Vous serez comme des dieux

10 octobre 2020

C’est avec ces paroles que le serpent du livre de la Genèse gagne à sa cause Adam et Eve : « vous serez comme des dieux qui connaissent le bien et le mal » (Gn. 3, 5) et ainsi les enchaîne au péché qui les sépare de Dieu.
 Le péché originel est trop souvent présenté de manière caricaturale comme le fait de « croquer la pomme », c’est-à-dire pour l’homme et la femme de s’unir, comme si l’amour était un péché alors même que nous avons foi en un Dieu qui est Amour. Cette présentation simpliste et caricaturale nous conduit trop souvent à évacuer l’idée même de péché et du péché originel en particulier, comme anecdotique, légendaire, poétique, sans valeur réelle.
 Le récit de la Genèse nous enseigne autre chose. Le péché originel - non seulement le péché qui est à l’origine, mais qui est la racine même de tout péché - est avant tout un acte d’orgueil par lequel l’homme non seulement prend la place de Dieu, mais encore s’en sépare et va jusqu’à l’ignorer, voire en nier son existence. L’homme croit trouver sa liberté en se dispensant de « l’hypothèse » de Dieu.
 Celui qui ignore puis nie Dieu pense, dans un premier temps, s’en libérer.
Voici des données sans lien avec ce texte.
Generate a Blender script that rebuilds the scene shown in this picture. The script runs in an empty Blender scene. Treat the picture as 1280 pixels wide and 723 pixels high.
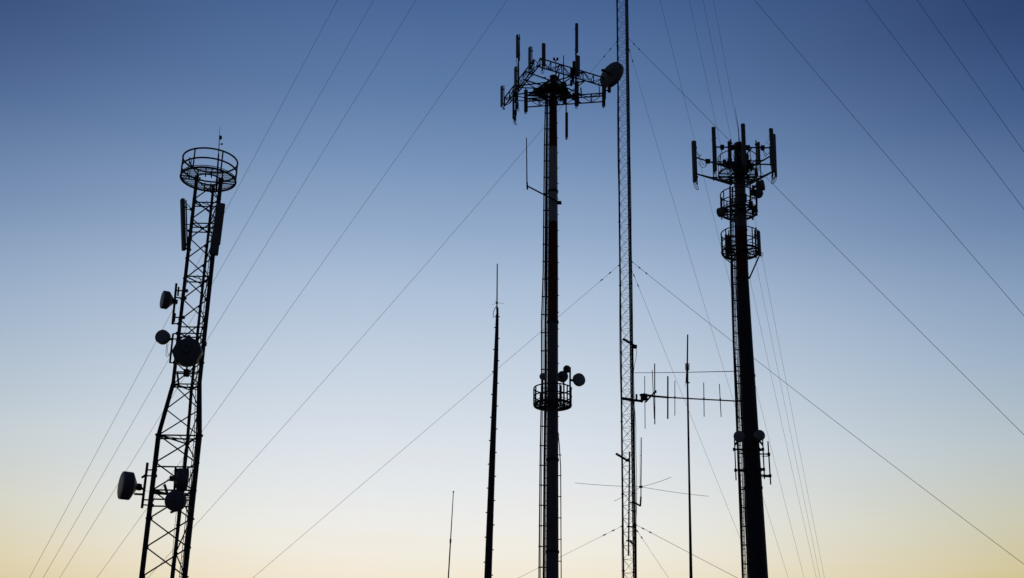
import bpy, bmesh, math, random
from mathutils import Vector, Matrix
random.seed(7)
S = bpy.context.scene
C = S.collection
R = math.radians
PI = math.pi

# ------------------------------------------------------------------ camera
FPX, PITCH, ROLL, HC = 1492.3, R(21.4587), R(0.8966), 10.195
Fv = Vector((0, math.cos(PITCH), math.sin(PITCH)))
Uv = Vector((0, -math.sin(PITCH), math.cos(PITCH)))
Rv = Vector((1, 0, 0))
R2 = Rv * math.cos(ROLL) + Uv * math.sin(ROLL)
U2 = -Rv * math.sin(ROLL) + Uv * math.cos(ROLL)
cd = bpy.data.cameras.new('camera')
cam = bpy.data.objects.new('camera', cd)
C.objects.link(cam)
cam.matrix_world = Matrix(((R2.x, U2.x, -Fv.x, 0), (R2.y, U2.y, -Fv.y, 0), (R2.z, U2.z, -Fv.z, HC), (0, 0, 0, 1)))
cd.lens = 36 * FPX / 1280
cd.clip_start = .1
cd.clip_end = 6000
S.camera = cam

# ------------------------------------------------------------------ sky and sun (just set, glow low behind the masts)
GLOW = R(-3.0)       # azimuth of the glow, from +Y towards +X
w = bpy.data.worlds.new('World')
S.world = w
w.use_nodes = True
nt = w.node_tree
for n in list(nt.nodes): nt.nodes.remove(n)
def N(t, **k):
    n = nt.nodes.new(t)
    for a, b in k.items(): setattr(n, a, b)
    return n
def lk(a, b): nt.links.new(a, b)
def mth(op, a, b=None, clamp=False):
    n = N('ShaderNodeMath', operation=op); n.use_clamp = clamp
    for i, v in enumerate((a, b)):
        if v is None: continue
        if isinstance(v, (int, float)): n.inputs[i].default_value = v
        else: lk(v, n.inputs[i])
    return n.outputs[0]
tc = N('ShaderNodeTexCoord')
sp = N('ShaderNodeSeparateXYZ'); lk(tc.outputs['Generated'], sp.inputs[0])
elev = mth('DIVIDE', mth('ARCSINE', sp.outputs[2]), PI / 2)             # 0 horizon .. 1 zenith
azi = mth('ARCTAN2', sp.outputs[0], sp.outputs[1])
daz = mth('SUBTRACT', azi, GLOW)
daz = mth('ABSOLUTE', mth('ARCTAN2', mth('SINE', daz), mth('COSINE', daz)))
def lin(c):
    return tuple(((v / 255) / 12.92 if v / 255 <= .04045 else ((v / 255 + .055) / 1.055) ** 2.4) for v in c) + (1,)
def ramp(fac, stops):
    n = N('ShaderNodeValToRGB')
    cr = n.color_ramp; cr.interpolation = 'EASE' if False else 'LINEAR'
    while len(cr.elements) > 1: cr.elements.remove(cr.elements[-1])
    for i, (p, c) in enumerate(stops):
        e = cr.elements[0] if i == 0 else cr.elements.new(p)
        e.position = p; e.color = lin(c)
    lk(fac, n.inputs[0]); return n.outputs[0]
def deg(d): return d / 90
A = ramp(elev, [(0, (232, 186, 120)), (deg(4), (244, 214, 160)), (deg(7.8), (249, 238, 216)), (deg(9), (248, 243, 231)), (deg(10.4), (243, 243, 239)), (deg(13.8), (225, 232, 239)),
                (deg(18.3), (198, 212, 228)), (deg(21.5), (175, 195, 219)), (deg(24), (152, 176, 207)), (deg(27.5), (122, 150, 189)), (deg(30.5), (98, 128, 172)), (deg(35), (73, 103, 152)), (deg(50), (42, 64, 108)), (1, (28, 44, 80))])
B = ramp(elev, [(0, (205, 165, 90)), (deg(4), (195, 168, 96)), (deg(7.8), (204, 190, 130)), (deg(10), (198, 195, 164)), (deg(13), (180, 193, 195)),
                (deg(17), (150, 173, 196)), (deg(20), (128, 155, 187)), (deg(23), (98, 126, 167)), (deg(28), (58, 86, 134)), (deg(32), (42, 62, 108)), (deg(50), (24, 38, 74)), (1, (28, 44, 80))])
D_ = ramp(elev, [(0, (44, 45, 55)), (deg(10), (42, 46, 60)), (deg(30), (28, 34, 54)), (1, (24, 36, 64))])
def mixc(f, a, b):
    n = N('ShaderNodeMixRGB'); lk(a, n.inputs[1]); lk(b, n.inputs[2])
    if isinstance(f, (int, float)): n.inputs[0].default_value = f
    else: lk(f, n.inputs[0])
    return n.outputs[0]
def mapr(v, a, b, kind='SMOOTHSTEP'):
    n = N('ShaderNodeMapRange', interpolation_type=kind); lk(v, n.inputs[0]); n.inputs[1].default_value = a; n.inputs[2].default_value = b
    return n.outputs[0]
sky = mixc(mapr(daz, R(3), R(36)), A, B)
sky = mixc(mapr(daz, R(38), R(95)), sky, D_)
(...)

Ce faisant, il se livre, pieds et poings liés à d’autres dieux : passions, idéologies, idées fausses, intérêts personnels, plaisirs immédiats, jugements hâtifs, réactions épidermiques, sensibles et subjectives, ou pire encore la loi du plus grand nombre qui ne fait qu’additionner des subjectivités ! Or, l’addition d’erreurs n’a jamais fait une vérité ! Abandonnant tout bon-sens, le sens même de la réalité, du monde, des choses, de toute vie, il veut contraindre la réalité à son idée, à son idéologie, à ses passions. Et il est alors capable de travestir tout cela dans de bonnes intentions, sous le couvert d’un supposé humanisme. Et c’est cela qu’il met à la place de Dieu. Il remplace Dieu par des dieux ou pour mieux dire par des idoles. Les idoles sont des succédanées de Dieu, qui donnent l’impression d’être la même réalité, en apparence, mais qui en fait, n’en a aucune des qualités ou des vertus.
 Connaître le bien et le mal, dans la Genèse, ce n’est pas simplement en avoir une connaissance, ou la capacité de discerner la réalité du bien et du mal – ce qui est une bonne chose, voire qui est un des éléments qui distingue l’homme de toute autre créature -, mais c’est s’attribuer le pouvoir – bien illusoire – de décider de ce qui est bien ou mal, par un acte d’autorité, par une décision personnelle, ou la prétendue volonté du peuple, trop souvent manipulée.
 Lorsque d’une manière ou d’une autre l’homme croit se libérer de Dieu, il s’enchaîne lui-même, et laisse la porte ouverte aux conséquences les plus imprévisibles. La première punition, n’est pas d’abord celle de la damnation, mais celle d’un désordre du monde et de l’humanité. Étonnamment, alors même que l’homme veut se dispenser de Dieu, lorsqu’il doit subir les conséquences de ses propres erreurs, de son idéologie, de son imprudence, de son orgueil, il se tourne vers Dieu en accusateur !
 Plus que jamais, précisément parce que nos moyens techniques se sont développés, nous devons être non seulement prudent, mais humble, devant la Création (êtres humains, animaux, végétation...), devant les hommes, devant Dieu.